When humanity first step foot on the Moon, they couldn’t stay around for very long. The Apollo program was limited by the technology of the era — given the incredible cost per kilogram to put a payload down on the lunar surface, it wasn’t feasible to bring down enough consumables for a lengthy stay. Even if they could have carried sufficient food and water to last more than a few days, the limiting factor would have become how long the crew could realistically remain cooped up in the tiny Lunar Excursion Module (LEM).

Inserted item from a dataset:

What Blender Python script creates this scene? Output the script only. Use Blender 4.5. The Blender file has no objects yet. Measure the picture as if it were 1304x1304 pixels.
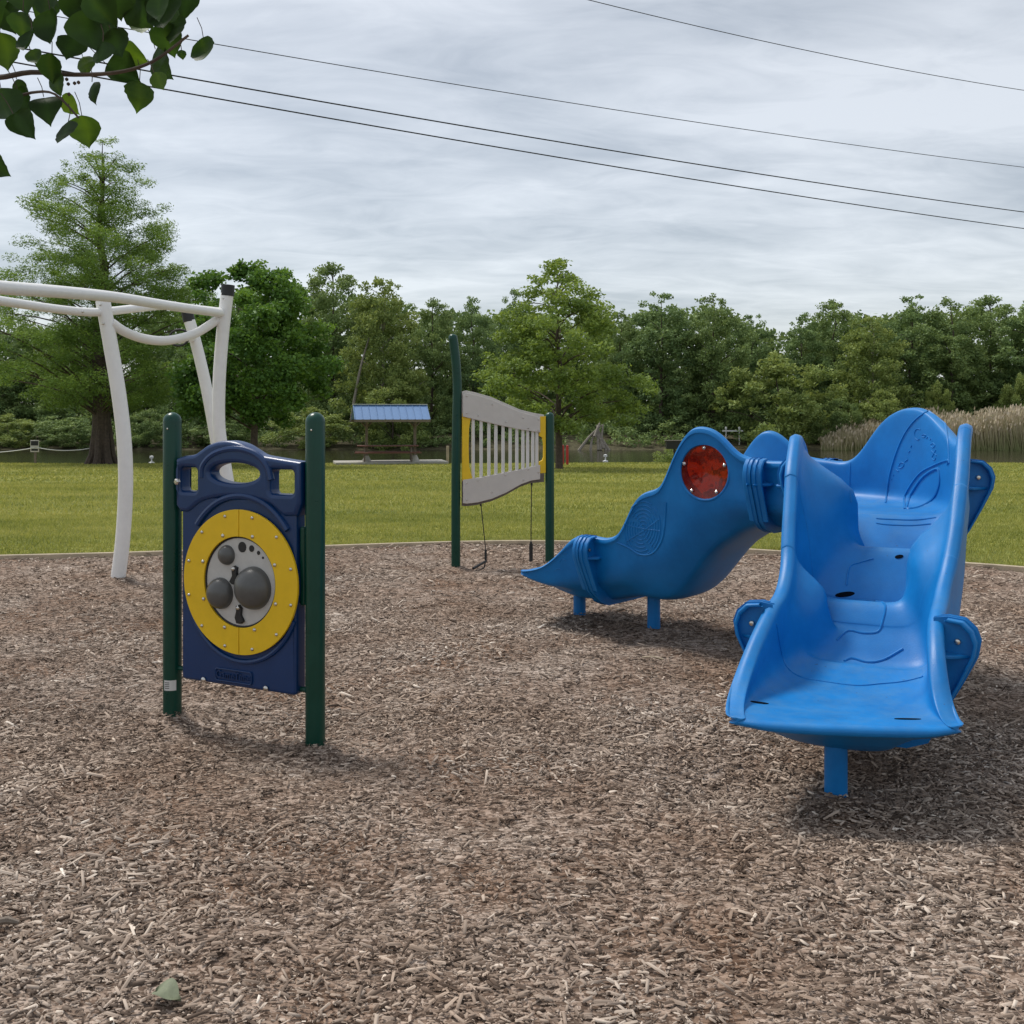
import bpy, math, random
import numpy as np
from mathutils import Vector, Matrix, Quaternion
from mathutils.bvhtree import BVHTree
random.seed(7)
rng = np.random.default_rng(11)
R = math.radians
S = bpy.context.scene
COL = S.collection

# ------------------------------------------------------------------ camera, light, exposure
F, CX, HZ, CH = 1300.0, 652.0, 525.0, 1.5       # focal length and horizon in photo pixels, eye height
cam_d = bpy.data.cameras.new('camera'); cam = bpy.data.objects.new('camera', cam_d); COL.objects.link(cam)
cam.location = (0, 0, CH); cam.rotation_euler = (R(90), 0, 0)
cam_d.sensor_width = 36; cam_d.lens = 36*F/1304; cam_d.shift_y = (HZ-652)/1304
cam_d.clip_start = .05; cam_d.clip_end = 3000
S.camera = cam
S.view_settings.view_transform = 'Standard'; S.view_settings.look = 'None'
S.view_settings.exposure = 0.30; S.view_settings.gamma = 1
SUN_EL, SUN_AZ = 58, -50                           # azimuth measured from +Y towards +X
w = bpy.data.worlds.new('World'); S.world = w; w.use_nodes = True
nt = w.node_tree; nt.nodes.clear(); N = nt.nodes.new; L = nt.links.new
wo = N('ShaderNodeOutputWorld'); add = N('ShaderNodeAddShader')
sky = N('ShaderNodeTexSky'); sky.sky_type = 'NISHITA'; sky.sun_disc = False
sky.sun_elevation = R(SUN_EL); sky.sun_rotation = R(SUN_AZ)
b1 = N('ShaderNodeBackground'); b1.inputs[1].default_value = .03; L(sky.outputs[0], b1.inputs[0])
tc = N('ShaderNodeTexCoord'); sep = N('ShaderNodeSeparateXYZ'); L(tc.outputs['Generated'], sep.inputs[0])
def wm(op, a, b):
    m = N('ShaderNodeMath'); m.operation = op
    for i, v in enumerate((a, b)):
        if v is None: continue
        if isinstance(v, (int, float)): m.inputs[i].default_value = v
        else: L(v, m.inputs[i])
    return m.outputs[0]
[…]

In comparison, the Artemis program is far more ambitious. NASA wants to establish a long-term, and perhaps even permanent, human presence on our nearest celestial neighbor. This will be made possible, at least in part, to the greatly reduced launch costs offered by current and near-future launch vehicles compared to legacy platforms like the Saturn V or Space Shuttle. But cheaper rides to space is only part of the equation. NASA will also be leaning heavily on the lessons learned during the International Space Program; namely, the advantages of modular design and international cooperation.

While NASA and their commercial partners will still end up providing the bulk of the hardware for the Artemis program, many modules and components are being provided by other countries. From the Orion’s European Service Module (ESM) to the Japanese life support systems to be installed on the Lunar Gateway Station, America won’t be going to the Moon alone this time.

The latest international contribution to the Artemis program comes from the Italian Space Agency (ASI), who have announced their intention to develop a lunar habitation module they’re calling the Multi-Purpose Habitat (MPH) in collaboration with Thales Alenia Space.